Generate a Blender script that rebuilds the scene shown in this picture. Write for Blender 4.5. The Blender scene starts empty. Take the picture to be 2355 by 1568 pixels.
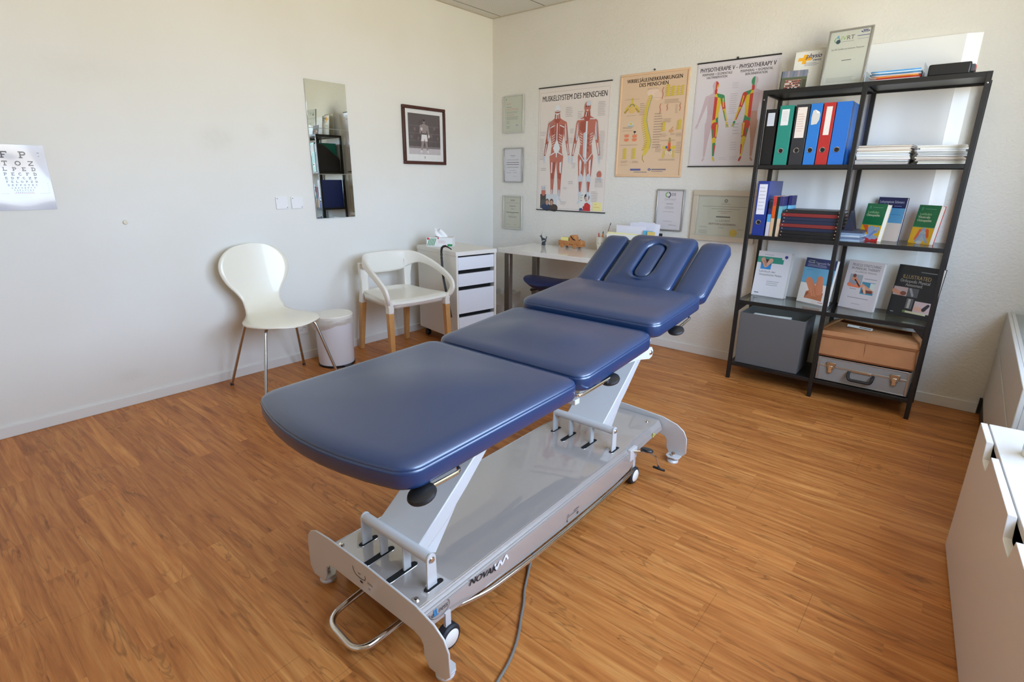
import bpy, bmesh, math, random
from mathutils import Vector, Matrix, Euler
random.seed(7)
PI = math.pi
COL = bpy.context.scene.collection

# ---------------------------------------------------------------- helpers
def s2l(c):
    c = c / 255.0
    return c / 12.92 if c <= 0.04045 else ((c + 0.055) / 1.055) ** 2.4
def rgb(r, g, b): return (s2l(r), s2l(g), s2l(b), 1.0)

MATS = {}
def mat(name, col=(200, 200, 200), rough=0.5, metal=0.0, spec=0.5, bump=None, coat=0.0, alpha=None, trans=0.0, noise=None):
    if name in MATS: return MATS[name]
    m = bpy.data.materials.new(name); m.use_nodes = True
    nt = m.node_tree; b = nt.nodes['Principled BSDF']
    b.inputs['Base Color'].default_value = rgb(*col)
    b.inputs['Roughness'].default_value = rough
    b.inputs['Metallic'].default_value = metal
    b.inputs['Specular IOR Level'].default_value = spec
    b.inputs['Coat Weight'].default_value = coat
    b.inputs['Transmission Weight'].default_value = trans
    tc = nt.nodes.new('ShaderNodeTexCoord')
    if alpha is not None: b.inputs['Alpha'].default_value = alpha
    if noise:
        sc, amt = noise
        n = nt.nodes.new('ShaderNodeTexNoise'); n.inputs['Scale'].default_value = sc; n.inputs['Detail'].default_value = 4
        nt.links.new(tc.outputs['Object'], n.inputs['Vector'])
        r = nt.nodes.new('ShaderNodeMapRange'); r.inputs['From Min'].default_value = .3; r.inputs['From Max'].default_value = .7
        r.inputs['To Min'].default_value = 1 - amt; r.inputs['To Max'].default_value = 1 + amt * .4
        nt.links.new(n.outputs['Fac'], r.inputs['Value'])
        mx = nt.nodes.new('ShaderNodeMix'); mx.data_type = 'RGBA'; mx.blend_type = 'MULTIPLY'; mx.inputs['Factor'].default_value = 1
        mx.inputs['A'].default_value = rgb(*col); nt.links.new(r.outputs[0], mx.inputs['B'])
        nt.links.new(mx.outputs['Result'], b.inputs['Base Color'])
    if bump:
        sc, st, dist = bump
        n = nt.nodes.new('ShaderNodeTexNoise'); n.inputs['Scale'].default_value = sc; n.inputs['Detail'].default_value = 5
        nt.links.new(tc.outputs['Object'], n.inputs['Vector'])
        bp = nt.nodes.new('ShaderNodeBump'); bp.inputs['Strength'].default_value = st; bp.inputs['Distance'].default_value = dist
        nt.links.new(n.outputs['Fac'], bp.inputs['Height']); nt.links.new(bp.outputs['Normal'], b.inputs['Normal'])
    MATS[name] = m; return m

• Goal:
Exclude the pictures. Write out the remaining data exactly.

• Answer to the exercise:
Generate a Blender script that rebuilds the scene shown in this picture. Write for Blender 4.5. The Blender scene starts empty. Take the picture to be 2355 by 1568 pixels.
import bpy, bmesh, math, random
from mathutils import Vector, Matrix, Euler
random.seed(7)
PI = math.pi
COL = bpy.context.scene.collection

# ---------------------------------------------------------------- helpers
def s2l(c):
    c = c / 255.0
    return c / 12.92 if c <= 0.04045 else ((c + 0.055) / 1.055) ** 2.4
def rgb(r, g, b): return (s2l(r), s2l(g), s2l(b), 1.0)

MATS = {}
def mat(name, col=(200, 200, 200), rough=0.5, metal=0.0, spec=0.5, bump=None, coat=0.0, alpha=None, trans=0.0, noise=None):
    if name in MATS: return MATS[name]
    m = bpy.data.materials.new(name); m.use_nodes = True
    nt = m.node_tree; b = nt.nodes['Principled BSDF']
    b.inputs['Base Color'].default_value = rgb(*col)
    b.inputs['Roughness'].default_value = rough
    b.inputs['Metallic'].default_value = metal
    b.inputs['Specular IOR Level'].default_value = spec
    b.inputs['Coat Weight'].default_value = coat
    b.inputs['Transmission Weight'].default_value = trans
    tc = nt.nodes.new('ShaderNodeTexCoord')
    if alpha is not None: b.inputs['Alpha'].default_value = alpha
    if noise:
        sc, amt = noise
        n = nt.nodes.new('ShaderNodeTexNoise'); n.inputs['Scale'].default_value = sc; n.inputs['Detail'].default_value = 4
        nt.links.new(tc.outputs['Object'], n.inputs['Vector'])
        r = nt.nodes.new('ShaderNodeMapRange'); r.inputs['From Min'].default_value = .3; r.inputs['From Max'].default_value = .7
        r.inputs['To Min'].default_value = 1 - amt; r.inputs['To Max'].default_value = 1 + amt * .4
        nt.links.new(n.outputs['Fac'], r.inputs['Value'])
        mx = nt.nodes.new('ShaderNodeMix'); mx.data_type = 'RGBA'; mx.blend_type = 'MULTIPLY'; mx.inputs['Factor'].default_value = 1
        mx.inputs['A'].default_value = rgb(*col); nt.links.new(r.outputs[0], mx.inputs['B'])
        nt.links.new(mx.outputs['Result'], b.inputs['Base Color'])
    if bump:
        sc, st, dist = bump
        n = nt.nodes.new('ShaderNodeTexNoise'); n.inputs['Scale'].default_value = sc; n.inputs['Detail'].default_value = 5
        nt.links.new(tc.outputs['Object'], n.inputs['Vector'])
        bp = nt.nodes.new('ShaderNodeBump'); bp.inputs['Strength'].default_value = st; bp.inputs['Distance'].default_value = dist
        nt.links.new(n.outputs['Fac'], bp.inputs['Height']); nt.links.new(bp.outputs['Normal'], b.inputs['Normal'])
    MATS[name] = m; return m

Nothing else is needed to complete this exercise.